B. HONG KONG, 1950
D. NEW YORK, NY, 1990
Tseng Kwong Chi is internationally known for his photographic series Expeditionary Self-Portrait Series a.k.a. East Meets West. In over 100 images, he poses in front of iconic architecture and sublime nature as his invented artistic persona, a Chinese “Ambiguous Ambassador” in the classic Mao suit. “A cross between Ansel Adams and Cindy Sherman,” the work explores tourist photography in a playful juxtaposition of truth, fiction, and identity.
Tseng was an important documentarian and denizen of the downtown '80s New York club and art scene. During his brief but prolific 10-year career, he created over 100,000 vibrant color and black-and-white photographs of his contemporaries Keith Haring, Andy Warhol, Julian Schnabel, Jean-Michel Basquiat, McDermott and McGough, Kenny Scharf, Philip Taaffe, Madonna, Grace Jones, the B-52’s,and Fab Five Freddy, among others, a rich historical archive of the decade.

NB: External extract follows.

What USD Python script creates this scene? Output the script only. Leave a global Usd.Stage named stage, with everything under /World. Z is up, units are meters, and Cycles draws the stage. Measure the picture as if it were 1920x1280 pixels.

In 1990, Tseng died at age 39 from complications related to AIDS, leaving an enduring body of work that engages major photographic traditions—the tourist snapshot, portraiture, the Sublime tradition of landscape photography, documentary, and performance. Tseng’s photographs have been exhibited widely in international exhibitions and are in numerous major public museums and private collections.